### THE EXERCISE
Extract the lines that hold the string "scene".
— BEGIN —
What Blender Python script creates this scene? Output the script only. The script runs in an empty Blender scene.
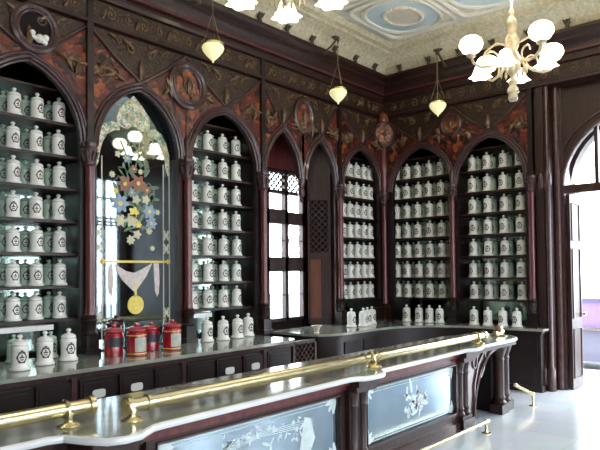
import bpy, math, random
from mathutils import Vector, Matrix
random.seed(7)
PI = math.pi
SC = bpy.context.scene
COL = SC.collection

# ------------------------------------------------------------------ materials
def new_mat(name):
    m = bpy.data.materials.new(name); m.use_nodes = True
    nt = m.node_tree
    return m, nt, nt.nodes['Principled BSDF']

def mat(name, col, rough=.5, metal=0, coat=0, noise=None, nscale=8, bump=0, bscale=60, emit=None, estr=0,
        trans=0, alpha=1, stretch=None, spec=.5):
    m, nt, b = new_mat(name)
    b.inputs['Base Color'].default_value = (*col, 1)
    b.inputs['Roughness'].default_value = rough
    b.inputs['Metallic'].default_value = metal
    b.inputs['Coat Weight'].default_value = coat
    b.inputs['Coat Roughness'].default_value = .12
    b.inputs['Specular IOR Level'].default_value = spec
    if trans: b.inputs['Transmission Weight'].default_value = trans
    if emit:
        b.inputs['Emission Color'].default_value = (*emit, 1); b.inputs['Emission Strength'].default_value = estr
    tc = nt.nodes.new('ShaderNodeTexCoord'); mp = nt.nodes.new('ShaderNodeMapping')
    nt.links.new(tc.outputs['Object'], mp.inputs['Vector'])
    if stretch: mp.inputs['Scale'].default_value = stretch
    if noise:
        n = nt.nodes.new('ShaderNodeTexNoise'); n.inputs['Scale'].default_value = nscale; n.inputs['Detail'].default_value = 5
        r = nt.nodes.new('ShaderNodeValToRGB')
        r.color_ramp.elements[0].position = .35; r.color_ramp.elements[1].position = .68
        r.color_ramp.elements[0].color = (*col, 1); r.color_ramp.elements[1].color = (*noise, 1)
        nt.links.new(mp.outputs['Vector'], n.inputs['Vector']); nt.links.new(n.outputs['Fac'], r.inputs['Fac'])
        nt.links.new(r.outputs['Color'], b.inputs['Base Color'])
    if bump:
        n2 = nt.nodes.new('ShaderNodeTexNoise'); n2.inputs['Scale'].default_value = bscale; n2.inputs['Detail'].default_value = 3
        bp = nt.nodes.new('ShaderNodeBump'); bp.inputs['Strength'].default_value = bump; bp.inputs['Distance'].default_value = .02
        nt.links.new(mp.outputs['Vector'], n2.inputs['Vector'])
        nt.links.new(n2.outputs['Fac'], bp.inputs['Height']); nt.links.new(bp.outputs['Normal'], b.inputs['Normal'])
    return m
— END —
### RESULT
What Blender Python script creates this scene? Output the script only. The script runs in an empty Blender scene.
SC = bpy.context.scene